↓

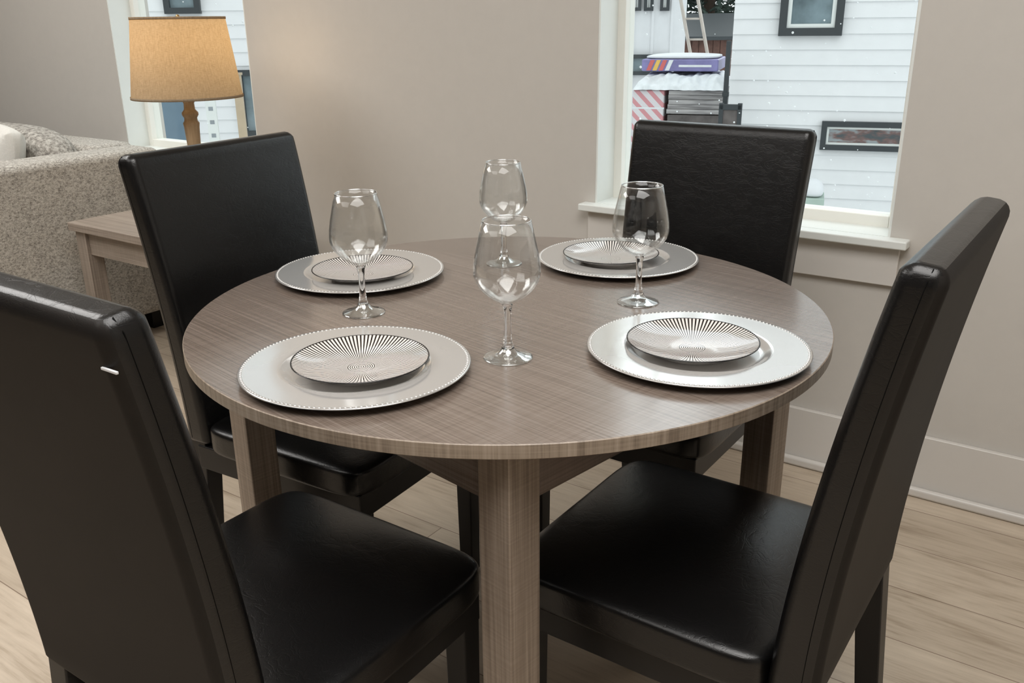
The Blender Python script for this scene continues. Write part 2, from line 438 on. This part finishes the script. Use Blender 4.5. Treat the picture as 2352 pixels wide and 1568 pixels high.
for s in (-1, 1):
    bx('apron', m_table_x, tb, (-LP+LH, LP-LH, s*(LP+0.012)-0.011, s*(LP+0.012)+0.011, AZ, TH-0.02), 0.0015)
    bx('apron', m_table_y, tb, (s*(LP+0.012)-0.011, s*(LP+0.012)+0.011, -LP+LH, LP-LH, AZ, TH-0.02), 0.0015)

# ------------------------------------------------------------------ chairs
def rounded_ring(w, y0, y1, r, n=6):
    """rounded rectangle, half-width w, from y0 (rear) to y1 (front)"""
    pts = []
    for cx, cy, a0 in ((w-r, y1-r, 0), (-w+r, y1-r, 90), (-w+r, y0+r, 180), (w-r, y0+r, 270)):
        for i in range(n+1):
            a = R(a0 + 90*i/n)
            pts.append((cx + r*math.cos(a), cy + r*math.sin(a)))
    return pts
ZB, ZT = 0.395, 0.984
def back_profile(z):
    u = (z-0.345)/(ZT-0.345)
    w = 0.207 + 0.016*u
    yf = 0.006 - 0.096*max(0, u)**1.6
    return w, yf - (0.067 - 0.015*u), yf
def make_chair(label):
    t = thing('dining_chair', label, 'chair', group='dining chairs around the round table')
    bm = bmesh.new(); supercube(bm, (0, 0.208, 0.415), (0.221, 0.211, 0.032), 9, 18, 0.020)
    obj('seat', bm, m_leather, t)
    bm = bmesh.new(); box(bm, -0.204, 0.204, -0.035, 0.405, 0.336, 0.390, 0.003)
    obj('seat_frame', bm, m_blackwood, t, wnorm=True)
    bm = bmesh.new()
    rb = 0.018
    levels = [(ZB, 0.009), (ZB+0.003, 0.003), (ZB+0.010, 0.0)]
    m_ = 22
    levels += [(ZB+0.010+(ZT-ZB-0.030)*i/m_, 0.0) for i in range(1, m_+1)]
    levels += [(ZT-0.0130, 0.0014), (ZT-0.007, 0.0050), (ZT-0.0025, 0.0100), (ZT, 0.0165)]
    prev = None
    for z, ins in levels:
        w, y0, y1 = back_profile(z)
        ring = [bm.verts.new((x, y, z + (0.006*(y-y0)/(y1-y0) if z > ZT-0.02 else 0))) for x, y in rounded_ring(w-ins, y0+ins, y1-ins, max(rb-ins*0.8, 0.002))]
        if prev is None: bm.faces.new(list(reversed(ring)))
        else:
            n_ = len(ring)
            for i in range(n_): bm.faces.new((prev[i], prev[(i+1) % n_], ring[(i+1) % n_], ring[i]))
        prev = ring
    bm.faces.new(prev)
    br_ = obj('backrest', bm, m_leather, t, wnorm=True)
    br_.data.materials.append(m_rear)
    for p in br_.data.polygons:
        if p.normal.y < -0.5: p.material_index = 1
    for s in (-1, 1):
        bm = bmesh.new()
        pts = []
        for i in range(25):
            z = ZB+0.012+(ZT-ZB-0.026)*i/24
            w, y0, y1 = back_profile(z)
            pts.append((s*(w-0.0002), y0+0.020, z))
        w, y0, y1 = back_profile(ZT)
        pts.append((s*(w-0.009), y0+0.020, ZT))
        tube(bm, pts, 0.0006, 6)
        obj('stitched_seam', bm, m_thread, br_)
    for sx in (-1, 1):
        x = sx*0.184
        bm = bmesh.new(); a, c, yl = 0.020, 0.017, 0.383
        hexa(bm, [(x-c, yl-c, 0), (x+c, yl-c, 0), (x+c, yl+c, 0), (x-c, yl+c, 0), (x-a, yl-a, 0.342), (x+a, yl-a, 0.342), (x+a, yl+a, 0.342), (x-a, yl+a, 0.342)], 0.003)
        obj('leg', bm, m_blackwood, t, wnorm=True)
        bm = bmesh.new(); x = sx*0.180; a = 0.022; y0, y1 = -0.072, -0.034
        hexa(bm, [(x-c, y0-c, 0), (x+c, y0-c, 0), (x+c, y0+c, 0), (x-c, y0+c, 0), (x-a, y1-a, 0.41), (x+a, y1-a, 0.41), (x+a, y1+a, 0.41), (x-a, y1+a, 0.41)], 0.003)
        obj('leg', bm, m_blackwood, t, wnorm=True)
    return t
ch = make_chair('black leather dining chair nearest the camera with a small pale tag on its seam')
ch.location = (CX-0.056, CY-0.694, 0); ch.rotation_euler = (0, 0, R(0.8))
dup(ch, (CX+0.590, CY-0.055, 0), PI/2, 'black leather dining chair with its whole seat showing, turned side-on beside the bare wall')
dup(ch, (CX+0.036, CY+0.708, 0), PI, 'black leather dining chair standing in front of the large window')
dup(ch, (CX-0.634, CY-0.006, 0), -PI/2+R(4), 'black leather dining chair in front of the lit lamp and end table')
tw, ty0, ty1 = back_profile(0.9385)
bx('tag', m_tag, ch, (tw-0.019, tw+0.004, ty0-0.0022, ty0+0.0004, 0.9372, 0.9398), 0.0005, label='small pale grey tag')

# ------------------------------------------------------------------ place settings
def make_charger(label):
    t = thing('charger_plate', label, 'charger plate', group='silver chargers on the round table')
    bm = bmesh.new()
    lathe(bm, [(0, 0.0040), (0.090, 0.0040), (0.094, 0.0044), (0.099, 0.0068), (0.1050, 0.0112), (0.108, 0.0124), (0.111, 0.0126), (0.133, 0.0124), (0.158, 0.0130), (0.163, 0.0130), (0.1645, 0.0116),
               (0.162, 0.0104), (0.137, 0.009), (0.11, 0.0068), (0.1, 0.0012), (0.096, 0.0), (0, 0.0)], 128)
    obj('plate_body', bm, m_charger, t)
    bm = bmesh.new()
    for i in range(150):
        a = 2*PI*i/150
        mt = Matrix.Translation((0.1597*math.cos(a), 0.1597*math.sin(a), 0.0129)) @ Matrix.Diagonal((1, 1, 0.55, 1))
        bmesh.ops.create_icosphere(bm, subdivisions=2, radius=0.0020, matrix=mt)
    obj('beaded_rim', bm, m_bead, t)
    return t
def make_small(label):
    t = thing('salad_plate', label, 'plate', group='ray-patterned plates on the silver chargers')
    bm = bmesh.new()
    lathe(bm, [(0, 0.0046), (0.02, 0.0048), (0.035, 0.0056), (0.05, 0.0072), (0.065, 0.0098), (0.078, 0.0130), (0.088, 0.0162), (0.0965, 0.0192)], 128)
    obj('plate_top', bm, m_ray, t)
    bm = bmesh.new()
    lathe(bm, [(0.0965, 0.0177), (0.086, 0.0134), (0.07, 0.0080), (0.062, 0.0048), (0.060, 0.0), (0.056, 0.0), (0.054, 0.003), (0, 0.003)], 96)
    obj('plate_underside', bm, m_porc, t)
    bm = bmesh.new()
    lathe(bm, [(0.0956, 0.0190), (0.0965, 0.0197), (0.0976, 0.0194), (0.0979, 0.0186), (0.0965, 0.0176)], 128, closed=True)
    obj('black_rim', bm, m_blackrim, t)
    return t
CH = [((818, 832), 'silver beaded charger plate in front of the chair with the pale tag'),
      ((1602, 791), 'silver beaded charger plate on the right with strong window reflections'),
      ((828, 617), 'silver beaded charger plate in front of the chair by the lamp'),
      ((1419, 587), 'silver beaded charger plate in front of the window chair')]
SM = [((828, 819), 'small black-rayed plate on the nearest left charger, its rays sharpest'),
      ((1591, 776), 'small black-rayed plate on the right charger, washed by window glare'),
      ((833, 612), 'small black-rayed plate on the charger behind the left wine glass'),
      ((1403, 577), 'small black-rayed plate on the charger by the window chair')]
c0 = s0 = None
for (pc, lc), (ps, ls) in zip(CH, SM):
    p = on_z(*pc, TH+0.013); q = on_z(*ps, TH+0.0240)
    if c0 is None:
        c0 = make_charger(lc); c0.location = (p.x, p.y, TH)
        s0 = make_small(ls); s0.location = (q.x, q.y, TH+0.0041)
    else:
        dup(c0, (p.x, p.y, TH), random.random(), lc)
        dup(s0, (q.x, q.y, TH+0.0041), random.random(), ls)

def make_glass(label):
    t = thing('wine_glass', label, 'wine glass', group='wine glasses on the round table')
    outp = [(0.006, 0.0845), (0.013, 0.0872), (0.0255, 0.0945), (0.0372, 0.1050), (0.0453, 0.1170), (0.0485, 0.1275), (0.0488, 0.1345), (0.0479, 0.147), (0.0450, 0.164), (0.0405, 0.184), (0.0352, 0.2065)]
    inp = [(r-0.0011, z+(0.0015 if i < 5 else 0)) for i, (r, z) in enumerate(outp)]
    bm = bmesh.new()
    lathe(bm, [(0, 0.083)] + outp + list(reversed(inp[1:])) + [(0, 0.0885)], 72)
    obj('bowl', bm, m_bowl, t)
    bm = bmesh.new()
    lathe(bm, [(0.0347+0.0010*math.cos(2*PI*i/8), 0.2066+0.0010*math.sin(2*PI*i/8)) for i in range(8)], 72, closed=True)
    obj('rim', bm, m_rimglass, t)
    bm = bmesh.new()
    lathe(bm, [(0, 0.012), (0.0095, 0.016), (0.0074, 0.021), (0.006, 0.030), (0.0052, 0.045), (0.0051, 0.061), (0.0058, 0.072), (0.0068, 0.080), (0.0074, 0.083), (0, 0.083)], 40)
    obj('stem', bm, m_solid, t)
    bm = bmesh.new()
    lathe(bm, [(0.0095, 0.016), (0.0125, 0.0115), (0.018, 0.0075), (0.027, 0.0044), (0.034, 0.0027), (0.0365, 0.0018), (0.0368, 0.0009), (0.036, 0.0004), (0.02, 0.0004), (0, 0.0018)], 64)
    obj('foot', bm, m_foot, t)
    return t
GL = [((1167, 821), 'empty wine glass nearest the camera, between the two front chargers'),
      ((836, 718), 'empty wine glass standing before the left charger by the lamp chair'),
      ((1465, 694), 'empty wine glass standing before the charger of the window chair'),
      ((1158, 605), 'empty wine glass furthest back, seen behind the nearest glass')]
g0 = None
for p, l in GL:
    q = on_z(*p, TH)
    if g0 is None: g0 = make_glass(l); g0.location = (q.x, q.y, TH)
    else: dup(g0, (q.x, q.y, TH), random.random(), l)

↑

→ What is expected: Everything from the first line of the listing above through the line that contains "LP-LH, AZ, TH-0.02), 0.0015)" is to be restated word for word, minus the pictures.

→ Solution for this exercise:
The Blender Python script for this scene continues. Write part 2, from line 438 on. This part finishes the script. Use Blender 4.5. Treat the picture as 2352 pixels wide and 1568 pixels high.
for s in (-1, 1):
    bx('apron', m_table_x, tb, (-LP+LH, LP-LH, s*(LP+0.012)-0.011, s*(LP+0.012)+0.011, AZ, TH-0.02), 0.0015)
    bx('apron', m_table_y, tb, (s*(LP+0.012)-0.011, s*(LP+0.012)+0.011, -LP+LH, LP-LH, AZ, TH-0.02), 0.0015)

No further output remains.